• **Job**:
Collect every line below that contains the word "picture".
[start of Stored data]
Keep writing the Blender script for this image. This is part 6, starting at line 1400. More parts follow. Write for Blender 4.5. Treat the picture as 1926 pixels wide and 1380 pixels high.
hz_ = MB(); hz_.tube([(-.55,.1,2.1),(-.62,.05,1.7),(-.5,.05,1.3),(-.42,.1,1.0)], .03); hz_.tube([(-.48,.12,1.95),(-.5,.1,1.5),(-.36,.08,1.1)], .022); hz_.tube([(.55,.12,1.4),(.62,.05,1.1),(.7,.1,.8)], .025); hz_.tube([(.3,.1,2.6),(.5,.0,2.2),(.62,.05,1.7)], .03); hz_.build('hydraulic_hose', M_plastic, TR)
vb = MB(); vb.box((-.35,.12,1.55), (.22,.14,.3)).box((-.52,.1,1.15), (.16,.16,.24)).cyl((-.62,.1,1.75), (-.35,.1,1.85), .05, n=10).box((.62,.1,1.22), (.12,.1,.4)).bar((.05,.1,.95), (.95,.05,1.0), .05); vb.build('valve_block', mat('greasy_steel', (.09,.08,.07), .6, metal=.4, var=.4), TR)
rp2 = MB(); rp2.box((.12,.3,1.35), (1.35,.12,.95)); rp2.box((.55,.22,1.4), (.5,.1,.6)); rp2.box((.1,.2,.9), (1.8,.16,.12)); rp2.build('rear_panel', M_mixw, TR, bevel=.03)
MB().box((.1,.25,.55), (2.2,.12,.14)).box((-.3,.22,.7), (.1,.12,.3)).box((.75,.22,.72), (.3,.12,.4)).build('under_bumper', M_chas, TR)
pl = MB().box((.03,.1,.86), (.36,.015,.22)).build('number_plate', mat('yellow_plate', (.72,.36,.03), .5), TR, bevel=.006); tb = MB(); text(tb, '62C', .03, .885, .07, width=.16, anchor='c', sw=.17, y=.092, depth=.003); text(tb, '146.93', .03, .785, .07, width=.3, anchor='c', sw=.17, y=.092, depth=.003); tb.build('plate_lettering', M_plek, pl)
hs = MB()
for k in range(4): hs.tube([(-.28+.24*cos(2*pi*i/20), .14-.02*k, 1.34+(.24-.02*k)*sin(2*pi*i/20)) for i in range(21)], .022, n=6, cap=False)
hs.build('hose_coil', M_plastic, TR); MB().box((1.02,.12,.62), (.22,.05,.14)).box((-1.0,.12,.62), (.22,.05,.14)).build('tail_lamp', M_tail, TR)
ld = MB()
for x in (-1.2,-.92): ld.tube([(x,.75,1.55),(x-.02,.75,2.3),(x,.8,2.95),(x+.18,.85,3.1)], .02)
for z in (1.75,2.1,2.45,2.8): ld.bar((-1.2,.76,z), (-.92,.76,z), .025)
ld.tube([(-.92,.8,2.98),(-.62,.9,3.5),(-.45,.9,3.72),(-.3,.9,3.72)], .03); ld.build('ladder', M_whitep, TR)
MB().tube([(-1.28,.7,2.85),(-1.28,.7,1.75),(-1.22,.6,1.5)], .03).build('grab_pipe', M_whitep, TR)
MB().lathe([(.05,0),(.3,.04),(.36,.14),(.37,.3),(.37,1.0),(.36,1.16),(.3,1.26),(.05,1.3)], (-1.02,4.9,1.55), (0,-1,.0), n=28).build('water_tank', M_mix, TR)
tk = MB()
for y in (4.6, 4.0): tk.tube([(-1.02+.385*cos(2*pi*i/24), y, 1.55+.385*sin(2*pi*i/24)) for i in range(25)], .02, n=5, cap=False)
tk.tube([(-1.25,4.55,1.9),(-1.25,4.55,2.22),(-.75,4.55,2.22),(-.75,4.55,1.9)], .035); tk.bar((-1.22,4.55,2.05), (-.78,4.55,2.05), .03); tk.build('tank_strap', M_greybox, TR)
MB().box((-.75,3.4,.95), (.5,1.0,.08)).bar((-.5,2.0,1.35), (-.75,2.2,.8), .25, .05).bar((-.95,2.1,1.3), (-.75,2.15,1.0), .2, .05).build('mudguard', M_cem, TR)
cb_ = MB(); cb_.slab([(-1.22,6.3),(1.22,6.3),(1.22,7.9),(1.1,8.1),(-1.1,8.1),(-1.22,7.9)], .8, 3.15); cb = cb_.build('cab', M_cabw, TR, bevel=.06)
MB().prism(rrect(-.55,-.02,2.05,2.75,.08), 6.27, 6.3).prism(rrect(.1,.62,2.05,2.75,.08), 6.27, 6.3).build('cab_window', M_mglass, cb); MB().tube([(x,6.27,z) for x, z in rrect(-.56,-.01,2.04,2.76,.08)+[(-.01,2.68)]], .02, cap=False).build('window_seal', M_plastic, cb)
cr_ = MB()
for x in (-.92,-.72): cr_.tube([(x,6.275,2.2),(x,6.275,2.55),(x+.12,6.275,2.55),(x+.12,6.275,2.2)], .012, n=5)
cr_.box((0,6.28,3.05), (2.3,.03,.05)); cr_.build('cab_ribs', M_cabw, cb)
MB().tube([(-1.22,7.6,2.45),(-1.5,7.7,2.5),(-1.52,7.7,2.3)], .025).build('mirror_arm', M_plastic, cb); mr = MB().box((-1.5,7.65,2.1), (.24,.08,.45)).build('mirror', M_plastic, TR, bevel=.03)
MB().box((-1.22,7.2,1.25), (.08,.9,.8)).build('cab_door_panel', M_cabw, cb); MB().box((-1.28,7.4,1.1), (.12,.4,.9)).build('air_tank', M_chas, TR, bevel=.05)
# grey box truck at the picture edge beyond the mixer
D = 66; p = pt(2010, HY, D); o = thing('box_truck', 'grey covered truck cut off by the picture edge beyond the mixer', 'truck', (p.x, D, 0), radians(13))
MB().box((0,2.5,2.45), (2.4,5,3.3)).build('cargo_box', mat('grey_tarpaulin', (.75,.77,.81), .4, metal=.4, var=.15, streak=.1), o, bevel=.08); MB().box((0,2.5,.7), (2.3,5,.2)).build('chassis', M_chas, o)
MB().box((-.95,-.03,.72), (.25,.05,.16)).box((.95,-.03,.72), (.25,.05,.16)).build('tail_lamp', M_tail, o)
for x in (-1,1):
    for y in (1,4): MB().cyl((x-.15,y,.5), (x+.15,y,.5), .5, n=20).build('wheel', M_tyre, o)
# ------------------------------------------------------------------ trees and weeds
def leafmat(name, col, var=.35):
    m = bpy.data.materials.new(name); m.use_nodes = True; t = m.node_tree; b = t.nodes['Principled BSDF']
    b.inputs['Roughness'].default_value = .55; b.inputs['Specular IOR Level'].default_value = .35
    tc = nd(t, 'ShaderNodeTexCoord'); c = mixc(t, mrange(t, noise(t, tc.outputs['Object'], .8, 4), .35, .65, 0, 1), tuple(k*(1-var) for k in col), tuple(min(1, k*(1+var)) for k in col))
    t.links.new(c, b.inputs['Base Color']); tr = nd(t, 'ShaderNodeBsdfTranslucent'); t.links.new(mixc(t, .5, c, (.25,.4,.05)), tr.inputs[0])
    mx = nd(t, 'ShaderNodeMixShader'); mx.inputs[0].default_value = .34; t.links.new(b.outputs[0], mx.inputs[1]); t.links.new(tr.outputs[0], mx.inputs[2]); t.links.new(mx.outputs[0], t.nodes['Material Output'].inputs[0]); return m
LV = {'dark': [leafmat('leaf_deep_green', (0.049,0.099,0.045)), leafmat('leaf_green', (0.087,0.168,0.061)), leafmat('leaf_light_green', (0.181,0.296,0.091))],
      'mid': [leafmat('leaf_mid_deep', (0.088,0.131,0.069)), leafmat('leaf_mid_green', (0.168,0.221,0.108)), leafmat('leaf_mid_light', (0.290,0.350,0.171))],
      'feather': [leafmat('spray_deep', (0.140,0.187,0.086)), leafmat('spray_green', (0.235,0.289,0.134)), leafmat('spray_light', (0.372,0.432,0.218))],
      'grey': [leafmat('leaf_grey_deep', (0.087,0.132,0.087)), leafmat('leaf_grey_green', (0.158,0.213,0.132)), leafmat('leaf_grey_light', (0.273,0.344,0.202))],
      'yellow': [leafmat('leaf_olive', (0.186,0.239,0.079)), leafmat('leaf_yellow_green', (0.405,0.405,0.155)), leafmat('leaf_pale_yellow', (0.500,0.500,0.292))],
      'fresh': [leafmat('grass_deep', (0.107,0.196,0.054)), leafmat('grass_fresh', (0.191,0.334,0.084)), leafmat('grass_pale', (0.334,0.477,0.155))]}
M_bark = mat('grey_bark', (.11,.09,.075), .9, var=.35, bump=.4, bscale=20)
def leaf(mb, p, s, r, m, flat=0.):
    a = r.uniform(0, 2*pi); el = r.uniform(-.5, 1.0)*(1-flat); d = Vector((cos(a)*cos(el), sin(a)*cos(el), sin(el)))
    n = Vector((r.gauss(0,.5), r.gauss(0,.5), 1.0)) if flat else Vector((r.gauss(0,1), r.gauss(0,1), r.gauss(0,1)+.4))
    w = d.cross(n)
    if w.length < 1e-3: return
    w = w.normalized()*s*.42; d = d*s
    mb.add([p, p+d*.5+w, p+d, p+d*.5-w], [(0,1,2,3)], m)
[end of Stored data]
• **Answer for this exercise**:
Keep writing the Blender script for this image. This is part 6, starting at line 1400. More parts follow. Write for Blender 4.5. Treat the picture as 1926 pixels wide and 1380 pixels high.
# grey box truck at the picture edge beyond the mixer
D = 66; p = pt(2010, HY, D); o = thing('box_truck', 'grey covered truck cut off by the picture edge beyond the mixer', 'truck', (p.x, D, 0), radians(13))